Ultimately, permits were issued and Davidson is interested to see how well the Dorrs do with their venture.

Davidson said he really appreciates outfitters who are trying to make the wilderness more accessible for folks who might otherwise struggle.

“We do want to promote as much access and cover as many types of people as we can to utilize the wilderness,” he said. “But it also needs to be its fundamental purpose of being this difficult, challenging thing that people get away from the easy parts of their lives and go challenge themselves and succeed in showing that they can do stuff on their own out there.”

In other words, it’s a delicate balance between access for all and concerns that the mountain will have lines like rides at Disney World.

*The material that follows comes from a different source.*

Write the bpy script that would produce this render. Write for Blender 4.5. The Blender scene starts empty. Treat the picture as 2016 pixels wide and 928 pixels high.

The Dorrs hope to thread that same needle with the help of their goats. Their love of the wilderness is apparent from only a few minutes of talking to them, and they have no desire to contribute to cluttering up its slopes and depriving people of the joys of nature’s solitude.

But like the best evangelists, they cannot in good conscience keep the wonders of the wilderness to themselves. They will proselytize and seek to convert those who’ve never experienced those fundamental truths.

“There’s experiences we could show people that would blow most people’s minds,” Zach said, looking out over a field of his goats. “This is what we’ve always done. We’ve got the experience. We’ve got the knowledge. There’s some things that we can show people.”